Cotidiano –
Chico Buarque (1971)
Todo dia ela faz tudo sempre igual
Me sacode às seis horas da manhã
Me sorri um sorriso pontual
E me beija com a boca de hortelã
Me sacode às seis horas da manhã
Me sorri um sorriso pontual
E me beija com a boca de hortelã
Todo dia
ela diz que é pra eu me cuidar
E essas coisas que diz toda mulher
Diz que está me esperando pro jantar
E me beija com a boca de café
E essas coisas que diz toda mulher
Diz que está me esperando pro jantar
E me beija com a boca de café
(A rotina é a forma conjunta dos fatos sociais. O modo
como ações tornam-se hábitos automáticos, a exemplo do horário no qual o
eu-lírico desperta e o tomar café no desjejum para ir trabalhar, explicitam toda
uma cultura pré-existente seguida sem sequer ser questionada: os moldes
industrial-capitalistas vigentes no “Milagre Econômico”. Além disso, o modelo
patriarcal no qual a sociedade brasileira estava, e ainda está inserida,
representa a coerção na exigência da mulher exercer o papel de dona-de-casa e
dedicar-se integralmente ao marido, enquanto este é o responsável por promover
a renda familiar).
Todo dia
eu só penso em poder parar
Meio dia eu só penso em dizer não
Depois penso na vida pra levar
E me calo com a boca de feijão
Meio dia eu só penso em dizer não
Depois penso na vida pra levar
E me calo com a boca de feijão
(O indício de resistência ao cotidiano é sucedido instantemente
pela auto repreensão: a necessidade de restabelecimento da norma se dá pela impossibilidade
de se seguir outro modelo de vida.

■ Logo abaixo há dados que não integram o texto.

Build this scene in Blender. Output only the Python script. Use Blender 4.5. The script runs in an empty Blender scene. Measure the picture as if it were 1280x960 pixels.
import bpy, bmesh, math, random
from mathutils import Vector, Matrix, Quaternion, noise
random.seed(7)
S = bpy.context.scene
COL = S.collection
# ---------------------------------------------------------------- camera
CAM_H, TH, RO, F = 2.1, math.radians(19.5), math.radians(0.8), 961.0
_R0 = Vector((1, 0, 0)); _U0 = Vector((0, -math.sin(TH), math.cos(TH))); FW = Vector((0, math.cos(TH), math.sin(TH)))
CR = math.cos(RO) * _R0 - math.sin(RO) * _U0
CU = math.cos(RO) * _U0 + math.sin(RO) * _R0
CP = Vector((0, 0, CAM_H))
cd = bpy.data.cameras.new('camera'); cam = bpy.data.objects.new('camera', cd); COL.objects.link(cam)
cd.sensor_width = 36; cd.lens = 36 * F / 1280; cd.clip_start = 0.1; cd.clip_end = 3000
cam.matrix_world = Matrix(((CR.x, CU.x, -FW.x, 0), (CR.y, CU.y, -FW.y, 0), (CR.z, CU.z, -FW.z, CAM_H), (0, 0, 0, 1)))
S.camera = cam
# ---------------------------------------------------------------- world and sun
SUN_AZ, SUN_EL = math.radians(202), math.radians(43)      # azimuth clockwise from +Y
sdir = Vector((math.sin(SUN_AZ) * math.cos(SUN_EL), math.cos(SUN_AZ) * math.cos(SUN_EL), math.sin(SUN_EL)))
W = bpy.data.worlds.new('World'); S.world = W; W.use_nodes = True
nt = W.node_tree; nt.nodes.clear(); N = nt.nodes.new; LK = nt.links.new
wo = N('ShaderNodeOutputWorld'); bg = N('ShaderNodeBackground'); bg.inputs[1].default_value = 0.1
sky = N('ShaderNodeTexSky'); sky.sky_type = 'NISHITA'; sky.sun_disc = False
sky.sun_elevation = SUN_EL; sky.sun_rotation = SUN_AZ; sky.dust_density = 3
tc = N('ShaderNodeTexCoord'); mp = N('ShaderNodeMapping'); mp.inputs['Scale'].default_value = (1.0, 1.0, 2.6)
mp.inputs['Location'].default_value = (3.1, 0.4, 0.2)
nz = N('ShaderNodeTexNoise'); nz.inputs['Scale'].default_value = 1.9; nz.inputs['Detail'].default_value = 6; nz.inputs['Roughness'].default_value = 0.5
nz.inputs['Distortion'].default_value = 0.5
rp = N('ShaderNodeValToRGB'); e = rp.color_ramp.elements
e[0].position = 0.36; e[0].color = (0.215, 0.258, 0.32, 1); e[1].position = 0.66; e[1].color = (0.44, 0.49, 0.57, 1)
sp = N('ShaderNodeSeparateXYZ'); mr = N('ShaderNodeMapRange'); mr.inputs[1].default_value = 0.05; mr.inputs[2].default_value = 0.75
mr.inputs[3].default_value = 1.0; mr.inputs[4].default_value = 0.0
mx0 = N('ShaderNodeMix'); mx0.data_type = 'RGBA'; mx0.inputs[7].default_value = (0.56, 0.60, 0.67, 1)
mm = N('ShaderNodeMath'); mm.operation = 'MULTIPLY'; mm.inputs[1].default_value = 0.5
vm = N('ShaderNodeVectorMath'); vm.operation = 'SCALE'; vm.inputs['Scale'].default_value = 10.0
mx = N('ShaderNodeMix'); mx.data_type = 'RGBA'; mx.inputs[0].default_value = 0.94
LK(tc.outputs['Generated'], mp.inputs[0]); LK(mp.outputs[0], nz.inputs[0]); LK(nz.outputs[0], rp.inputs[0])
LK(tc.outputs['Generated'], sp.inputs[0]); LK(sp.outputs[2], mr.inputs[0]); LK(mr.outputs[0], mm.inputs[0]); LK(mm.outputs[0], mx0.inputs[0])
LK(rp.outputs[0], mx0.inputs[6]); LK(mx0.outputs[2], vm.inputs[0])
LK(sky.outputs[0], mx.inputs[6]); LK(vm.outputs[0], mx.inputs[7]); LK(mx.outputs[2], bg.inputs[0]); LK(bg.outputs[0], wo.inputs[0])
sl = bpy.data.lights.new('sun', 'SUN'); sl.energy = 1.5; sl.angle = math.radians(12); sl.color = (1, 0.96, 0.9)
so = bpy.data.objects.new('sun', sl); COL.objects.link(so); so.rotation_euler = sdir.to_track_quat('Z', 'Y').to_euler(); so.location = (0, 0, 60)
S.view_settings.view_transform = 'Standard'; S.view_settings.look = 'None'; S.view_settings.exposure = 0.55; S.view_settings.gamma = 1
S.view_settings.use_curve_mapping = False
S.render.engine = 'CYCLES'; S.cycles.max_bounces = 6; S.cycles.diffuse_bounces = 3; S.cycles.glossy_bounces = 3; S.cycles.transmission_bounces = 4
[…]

Os deveres do eu-lírico como homem, marido e
cidadão são inerentes ao mesmo, suspendendo qualquer tipo de comportamento
libertino que não atenda a demanda imposta por esses).
Seis da
tarde como era de se esperar
Ela pega e me espera no portão
Diz que está muito louca pra beijar
E me beija com a boca de paixão
Ela pega e me espera no portão
Diz que está muito louca pra beijar
E me beija com a boca de paixão
Toda noite ela diz
pra eu não me afastar
Meia-noite ela jura eterno amor
E me aperta pra eu quase sufocar
E me morde com a boca de pavor
Meia-noite ela jura eterno amor
E me aperta pra eu quase sufocar
E me morde com a boca de pavor
(O casamento representa o sucesso do
poder de coerção de duas instituições: o Estado e a Igreja. Mesmo aparentemente
individualizado, a união entre um homem e uma mulher é a reprodução de um
modelo coletivo extremamente padronizado. Ou se pode dizer que na década de 70 ser mãe solteira ou
homossexual é algo digno de honrarias militares?).